Lilla Laperuta
Questo, in sintesi, il principio di diritto affermato dalla Corte di cassazione, nella sentenza 8 agosto 2013, n. 18923. La cancellazione della società dal registro delle imprese, a partire dal momento in cui si verifica l’estinzione della società cancellata, ricorda il Supremo Collegio, priva la società stessa della capacità di stare in giudizio (salva l’eccezione della fictio iuris di cui all’art. 10 legge fall.).
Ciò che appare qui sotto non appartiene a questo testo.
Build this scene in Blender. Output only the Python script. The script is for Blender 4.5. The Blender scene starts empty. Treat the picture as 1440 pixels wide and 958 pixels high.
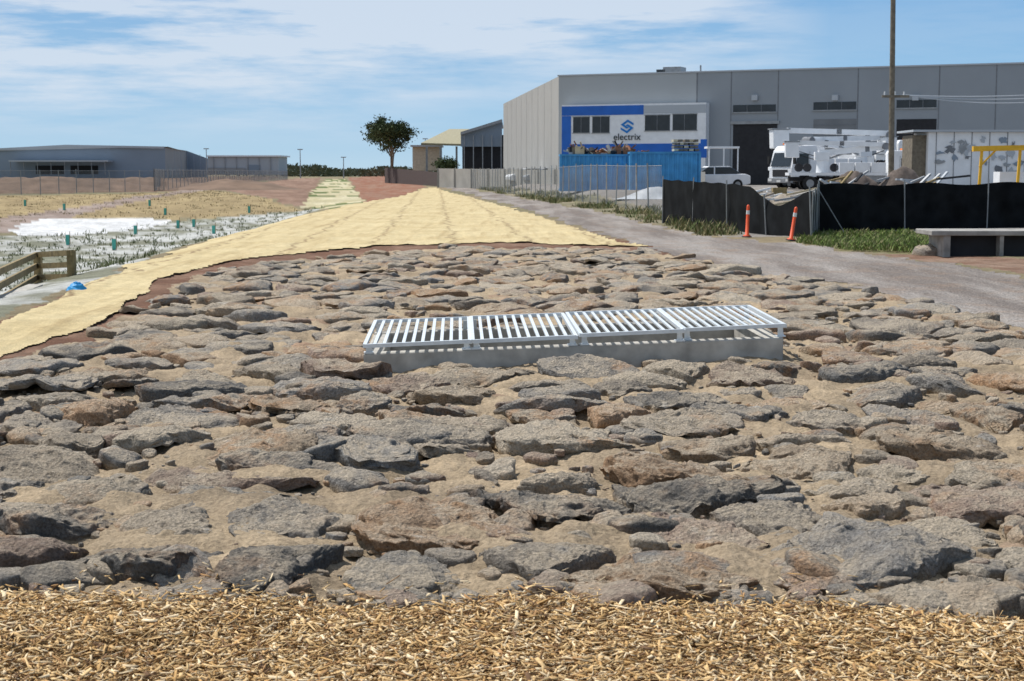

Pertanto, qualora l’estinzione intervenga nella pendenza di un giudizio del quale la società è parte, si determina un evento interruttivo, disciplinato dagli artt. 299 ss. c.p.c., con eventuale prosecuzione o riassunzione da parte o nei confronti dei soci, successori della società, ai sensi dell’art. 110 c.p.c.; se l’evento si sia verificato quando si sia definitivamente formato il titolo esecutivo giudiziale nei confronti della società, il titolo esecutivo contro quest’ultima ha efficacia contro i soci, ai sensi dell’art. 477 c.p.c.
In particolare – viene chiarito – «nei confronti dei soci l’azione esecutiva può essere intrapresa, nei limiti di quanto riscosso a seguito della liquidazione o illimitatamente, a seconda che, pendente societate, fossero limitatamente o illimitatamente responsabili per i debiti sociali; nel caso di società in accomandita semplice cancellata dal registro delle imprese dopo la formazione del titolo esecutivo, l’azione esecutiva da parte del creditore sociale potrà essere direttamente intrapresa, sulla base del medesimo titolo, contro i soci accomandanti nei limiti della quota di liquidazione».